One meaningful separation within the center-left is whether it should be focused on a Liberal approach to change, or if it should be focused on just keeping things the way that they are. Is housing good enough and we should avoid changing it or only have minor tweaks, or do we need a vast overhaul that is still focused on a market-based approach? Should immigration stay as it is, or do we need One Billion Americans as Yglesias advocates for? Is healthcare fine, or do we need structural changes to the healthcare system to streamline regulations and allow for more doctors to join the system and increase supply? Do we want the system to stay the same, or do we want a Abundance agenda?

This all fits within a center-left viewpoint, but it looks extremely different in policy - this also has a lot of implications for the other questions, especially things like alliances with the Left.

Jason Godwin's avatar

This was a good read. I won't post all of them here, but I spent time answering those 12 questions. I consider myself somewhat of a blend between center-right traditional conservatism but with a bit of a libertarian bent on foreign policy and some social issues.

As I went through the questions, I identified a few major themes to my answers:

1. Lean into your brand. Be the adults in the room, support technocratic ideas, be okay with terms like "technocracy", "good government", and "classical liberalism".

2. Be willing to work with members of both parties that support your platform, and similarly be ready to loudly reject far-left members of the DSA who are a threat to democracy as much as the MAGA right. "Vote blue no matter who" just means you're a partisan Democrat that reads Slowing Boring with your morning coffee.

3. Be prepared to actually argue and provide evidence to support your policy positions.

4. Be willing to admit that the Democratic establishment has delivered very poor results in places like California and Illinois. Borrow from Democrats and Republicans that have done things well (education reform in deep red Mississippi has been wildly successful as have housing reforms in blue Colorado).

5. Pick your battles and focus on the ones that unite (housing affordability, reducing inflation, improving infrastructure, and increasing public safety). The "how" will differ, but everybody ultimately wants those things. There are certain other issues like abortion where people are simply locked in and there are no policy arguments to be had. Leave those issues to referenda or the state/local level (i.e. don't force Massachusetts policies on Nebraska).

homeandhosed's avatar

If you find this analysis interesting I'd recommend looking at the trajectory of the Liberal Party in Australia as a possible signpost. Their founding principles fit squarely in the above "liberal" characterisation, albeit they are classed as a party of the right in a 2 party system with an opposing centrist party with origins in the trade union movement to its left. In absolute terms, I think the Liberal Party maps quite closely to the "center-left" described here.

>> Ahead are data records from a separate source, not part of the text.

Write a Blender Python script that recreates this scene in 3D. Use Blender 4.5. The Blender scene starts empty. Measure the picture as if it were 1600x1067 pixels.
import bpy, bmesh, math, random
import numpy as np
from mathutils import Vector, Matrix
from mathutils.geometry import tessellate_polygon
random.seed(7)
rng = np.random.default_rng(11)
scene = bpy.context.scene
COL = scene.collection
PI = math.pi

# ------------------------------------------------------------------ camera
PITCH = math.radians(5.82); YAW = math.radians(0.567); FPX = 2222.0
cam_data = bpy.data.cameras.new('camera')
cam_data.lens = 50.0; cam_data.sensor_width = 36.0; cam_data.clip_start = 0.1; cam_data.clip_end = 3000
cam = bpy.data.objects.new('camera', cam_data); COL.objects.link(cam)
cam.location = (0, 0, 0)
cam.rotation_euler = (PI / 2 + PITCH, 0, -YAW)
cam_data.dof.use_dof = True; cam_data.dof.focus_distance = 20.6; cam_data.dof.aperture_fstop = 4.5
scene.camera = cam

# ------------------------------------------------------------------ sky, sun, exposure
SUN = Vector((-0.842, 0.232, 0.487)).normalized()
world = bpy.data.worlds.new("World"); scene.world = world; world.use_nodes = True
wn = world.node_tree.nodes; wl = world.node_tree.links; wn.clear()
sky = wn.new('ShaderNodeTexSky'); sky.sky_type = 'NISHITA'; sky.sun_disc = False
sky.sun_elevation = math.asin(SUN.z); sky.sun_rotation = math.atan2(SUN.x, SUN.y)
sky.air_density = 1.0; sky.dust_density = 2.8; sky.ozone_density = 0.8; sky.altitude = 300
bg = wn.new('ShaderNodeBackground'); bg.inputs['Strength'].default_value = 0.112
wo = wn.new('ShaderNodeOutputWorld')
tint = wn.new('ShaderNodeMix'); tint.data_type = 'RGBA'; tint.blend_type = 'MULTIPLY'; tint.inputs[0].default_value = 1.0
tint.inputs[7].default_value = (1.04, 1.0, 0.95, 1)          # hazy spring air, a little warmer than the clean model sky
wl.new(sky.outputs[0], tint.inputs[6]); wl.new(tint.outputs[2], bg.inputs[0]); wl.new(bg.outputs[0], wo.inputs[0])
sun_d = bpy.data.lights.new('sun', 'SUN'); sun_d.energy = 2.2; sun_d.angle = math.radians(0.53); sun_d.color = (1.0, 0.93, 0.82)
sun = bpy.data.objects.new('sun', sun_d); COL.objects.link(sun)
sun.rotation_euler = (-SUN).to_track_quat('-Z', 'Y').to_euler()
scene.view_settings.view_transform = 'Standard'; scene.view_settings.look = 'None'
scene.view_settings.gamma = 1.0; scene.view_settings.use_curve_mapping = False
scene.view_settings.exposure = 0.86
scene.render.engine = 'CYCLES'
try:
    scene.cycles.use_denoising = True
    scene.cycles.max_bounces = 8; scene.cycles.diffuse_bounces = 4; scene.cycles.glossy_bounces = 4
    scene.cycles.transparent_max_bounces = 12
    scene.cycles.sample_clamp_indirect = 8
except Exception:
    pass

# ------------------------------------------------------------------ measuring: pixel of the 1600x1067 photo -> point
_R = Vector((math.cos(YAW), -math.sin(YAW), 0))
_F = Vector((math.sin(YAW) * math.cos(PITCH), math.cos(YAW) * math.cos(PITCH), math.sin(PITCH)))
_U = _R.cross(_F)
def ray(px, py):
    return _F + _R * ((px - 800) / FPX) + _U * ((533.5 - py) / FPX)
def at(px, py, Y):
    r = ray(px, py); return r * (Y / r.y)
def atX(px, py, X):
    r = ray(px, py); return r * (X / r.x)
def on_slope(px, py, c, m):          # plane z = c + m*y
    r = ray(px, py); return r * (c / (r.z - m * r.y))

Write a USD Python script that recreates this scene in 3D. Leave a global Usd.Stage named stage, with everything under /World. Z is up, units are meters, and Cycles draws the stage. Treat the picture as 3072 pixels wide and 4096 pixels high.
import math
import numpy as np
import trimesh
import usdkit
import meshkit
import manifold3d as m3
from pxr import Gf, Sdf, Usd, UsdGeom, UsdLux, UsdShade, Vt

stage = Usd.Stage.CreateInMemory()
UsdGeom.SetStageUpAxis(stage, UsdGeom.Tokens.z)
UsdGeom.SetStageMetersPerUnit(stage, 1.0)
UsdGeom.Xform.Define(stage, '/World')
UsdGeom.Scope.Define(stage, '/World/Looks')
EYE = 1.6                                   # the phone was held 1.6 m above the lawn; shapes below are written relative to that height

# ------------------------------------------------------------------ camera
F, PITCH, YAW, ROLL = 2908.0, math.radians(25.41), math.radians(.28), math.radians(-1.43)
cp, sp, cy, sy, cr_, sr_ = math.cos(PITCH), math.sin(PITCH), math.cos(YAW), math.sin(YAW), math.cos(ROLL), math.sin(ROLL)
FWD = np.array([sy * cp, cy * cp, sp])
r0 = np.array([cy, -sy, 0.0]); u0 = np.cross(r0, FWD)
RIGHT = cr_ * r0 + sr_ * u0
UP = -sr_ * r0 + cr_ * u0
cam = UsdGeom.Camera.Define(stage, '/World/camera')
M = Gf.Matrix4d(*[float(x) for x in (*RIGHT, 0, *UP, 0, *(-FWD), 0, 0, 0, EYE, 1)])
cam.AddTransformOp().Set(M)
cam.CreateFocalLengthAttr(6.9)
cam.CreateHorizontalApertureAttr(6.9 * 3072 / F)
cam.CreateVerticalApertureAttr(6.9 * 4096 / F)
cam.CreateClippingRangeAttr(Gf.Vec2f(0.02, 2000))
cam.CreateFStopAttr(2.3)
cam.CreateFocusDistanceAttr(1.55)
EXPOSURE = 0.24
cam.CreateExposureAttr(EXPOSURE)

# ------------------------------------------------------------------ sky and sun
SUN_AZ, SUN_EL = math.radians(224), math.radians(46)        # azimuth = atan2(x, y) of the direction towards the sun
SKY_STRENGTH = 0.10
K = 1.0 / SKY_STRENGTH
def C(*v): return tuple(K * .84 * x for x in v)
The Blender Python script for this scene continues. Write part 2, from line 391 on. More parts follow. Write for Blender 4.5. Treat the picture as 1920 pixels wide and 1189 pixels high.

Historically, it was an unreconciled alliance with a more nationalist right wing element and an urban elite base. Both these factions have largely split off ("Teal" independents to the elite left and "One Nation" nationalist anti-immigration populist right). The remaining party has completely imploded in terms of approval ratings in a short space of time, despite being the natural opposition party to a relatively unpopular technocratic centre left government. The 2 party system in Australia was resilient for many decades until very recently.

Conclusion being, the changes described here are potentially profound, don't have easy answers and could result in political ruptures that would seem unthinkable in relatively short order.

SturmKoala's avatar

If you are not partisan enough, you cannot win primaries. With the trend within the party going more extreme both ways, candidates are going to be more polarized. That being said, more people are identifying themselves as independents, mostly, judging from the comment section, they couldn't stand either party's current trajectory. So, looks like we are going to 1. Do nothing and stuck with picking the crap that's less stinky. Arguably for the past 2-4 cycles, depending on who you ask. Or 2. Change how primaries are run and give independents more saying. Make candidates cater to a broader audience. Or 3. Return of Silver Party (?)